Bohemians' hopes dealt a fatal blow

THE night the league was decided? Bohemians do Shelbourne last week, St Patrick's Athletic do Bohemians this week

THE night the league was decided? Bohemians do Shelbourne last week, St Patrick's Athletic do Bohemians this week. The thought occurred at Dalymount Park last night, not for the first time this season, that there are too many Dublin derbies for the good of the Dublin teams.

True, four Dublin clubs have won the league in the 90s but the derby factor has increased in intensity lately.

It says much about them, that St Patrick's won and extended Pat Dolan's unbeaten start in management to nine games - he must think this thing is a doddle - without actually playing particularly well.

However, one of their many set-piece goals earned the vital breakthrough just before the interval and thereafter it was a bit of a case of the biter being bit. In keeping with a whole-hearted affair, in which most players ran their socks off, Bohemians huffed and puffed throughout the second period but couldn't blow down a St Patrick's house built around those proverbial rocks, John McDonnell and Mick Moody.

READ MORE

The ageless duo broke up countless Bohemians' raids either by anticipation or sheer stubbornness, repeatedly getting a decisive head or foot to the ball. It was a tough one for Bohemians to swallow, all the more so as Derry went marching onwards up in Dundalk to pull eight points clear.

Yet despite appearing to have marginally more penetration in the first-half, thanks primarily to the lively Derek Swan, and undoubtedly more of the pressure in the second period, Bohemians were none too creative themselves.

The distribution from the back, where Donal Broughan appeared none the better for reverting to right back in accommodating James CoIl's return, was poor, while the midfield quartet rarely broke through themselves or supplied Swan with sufficient armoury.

St Patrick's were the better for Keith Long's return in central midfield, where Eddie Gormley was not quite at his vintage best, but still supplemented some nice passing and close control in a dog-eat-dog midfield, with a huge work-rate.

On the flanks and up front though, St Patrick's lacked potency until a previously out-of-sorts Martin Reilly reverted to a front-running role.
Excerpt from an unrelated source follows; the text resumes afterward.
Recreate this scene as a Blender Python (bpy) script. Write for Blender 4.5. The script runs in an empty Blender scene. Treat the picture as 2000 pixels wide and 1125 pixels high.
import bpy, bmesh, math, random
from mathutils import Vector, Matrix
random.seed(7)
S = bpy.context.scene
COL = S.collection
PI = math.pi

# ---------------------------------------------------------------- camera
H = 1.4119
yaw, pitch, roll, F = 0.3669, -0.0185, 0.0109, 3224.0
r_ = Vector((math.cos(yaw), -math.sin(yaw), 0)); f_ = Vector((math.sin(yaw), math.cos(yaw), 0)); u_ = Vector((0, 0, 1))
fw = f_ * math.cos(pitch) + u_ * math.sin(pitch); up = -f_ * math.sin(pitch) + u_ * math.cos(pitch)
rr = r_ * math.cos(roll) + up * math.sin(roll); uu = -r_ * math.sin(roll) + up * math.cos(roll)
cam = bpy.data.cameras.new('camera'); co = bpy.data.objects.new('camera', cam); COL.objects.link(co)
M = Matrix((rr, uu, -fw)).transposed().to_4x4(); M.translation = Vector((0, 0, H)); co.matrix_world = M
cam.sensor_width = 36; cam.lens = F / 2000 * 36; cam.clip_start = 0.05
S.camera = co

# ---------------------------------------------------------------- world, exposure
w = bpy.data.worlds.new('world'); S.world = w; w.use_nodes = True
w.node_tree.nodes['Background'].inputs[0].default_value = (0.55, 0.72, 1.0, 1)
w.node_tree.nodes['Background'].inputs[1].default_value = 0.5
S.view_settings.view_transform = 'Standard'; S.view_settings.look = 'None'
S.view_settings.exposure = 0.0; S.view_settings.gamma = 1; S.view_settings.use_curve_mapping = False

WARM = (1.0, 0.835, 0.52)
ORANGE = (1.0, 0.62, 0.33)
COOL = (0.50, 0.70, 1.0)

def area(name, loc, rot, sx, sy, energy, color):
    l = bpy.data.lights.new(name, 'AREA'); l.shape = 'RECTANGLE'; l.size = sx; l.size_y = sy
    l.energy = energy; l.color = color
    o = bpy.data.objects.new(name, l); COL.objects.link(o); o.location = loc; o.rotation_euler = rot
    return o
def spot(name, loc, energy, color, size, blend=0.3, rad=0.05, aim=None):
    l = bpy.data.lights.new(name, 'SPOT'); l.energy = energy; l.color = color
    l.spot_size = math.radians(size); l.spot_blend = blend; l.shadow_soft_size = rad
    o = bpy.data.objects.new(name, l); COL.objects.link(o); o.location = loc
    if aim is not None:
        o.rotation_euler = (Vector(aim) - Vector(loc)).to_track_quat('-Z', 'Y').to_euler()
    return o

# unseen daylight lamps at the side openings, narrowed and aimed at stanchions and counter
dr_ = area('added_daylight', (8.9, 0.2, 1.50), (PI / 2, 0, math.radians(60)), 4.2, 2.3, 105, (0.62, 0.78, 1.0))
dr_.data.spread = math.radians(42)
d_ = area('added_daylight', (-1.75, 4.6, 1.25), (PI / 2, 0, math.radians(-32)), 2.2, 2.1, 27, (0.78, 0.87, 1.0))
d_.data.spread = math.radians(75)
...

Derek McGrath and Brian Mooney at one end, either side of Ricky O'Flaherty at the other, shot from distance in the opening exchanges, before St Patrick's created the clearest opening of the first half after 22 minutes. Reilly beat Kevin Brady and crossed to the far post where Johnny Glynn, having hitched from Monasterevin after a pre-match car crash, touched the ball inside for O'Flaherty to beat Dave Henderson - Eoin Mullen completing a superb goal-line clearance.

Mooney's inswinging corners from the left caused the visitors problems; CoIl flashing a near post 29th minute header wide of the far post, while a similar 38th minute effort by Peter Hanrahan was cleared off the line by Paul Campbell.

Then the breakthrough: an inswinging left-footed free from the right by Gormley turned the Bohemians defence and O'Flaherty stooped to conquer with a glancing header past a wrongfooted Henderson.

The predictable tone to the second half was set within the opening six minutes - Hanrahan looping a header wide when Brian McKenna palmed a McGrath corner; Mooney curling and dipping a 25-yard drive just past the angle and Swan shooting over under pressure from McDonnell.

For all his latitude, Mick Tomney was obliged to book Broughan for a late foul on Gormley and McDonnell for a ball-winning but two-footed lunge at Hanrahan as the heat was turned up.

As Bohemians gambled, St Patrick's began to counter on the break. O'Flaherty might have added another when shooting wide after Reilly's pace to Gormley's through ball took out Henderson.

Somehow, you long since knew that there would be no way back for Bohemians. Indeed, two minutes from time Reilly brought the best out of Henderson before McDonnell headed the ensuing Long corner against the post.

At the end, Dolan strode across the pitch, directing his players towards the sizeable away support, and embracing his coaching staff. Sometimes there's just no beating that old Saints' spirit.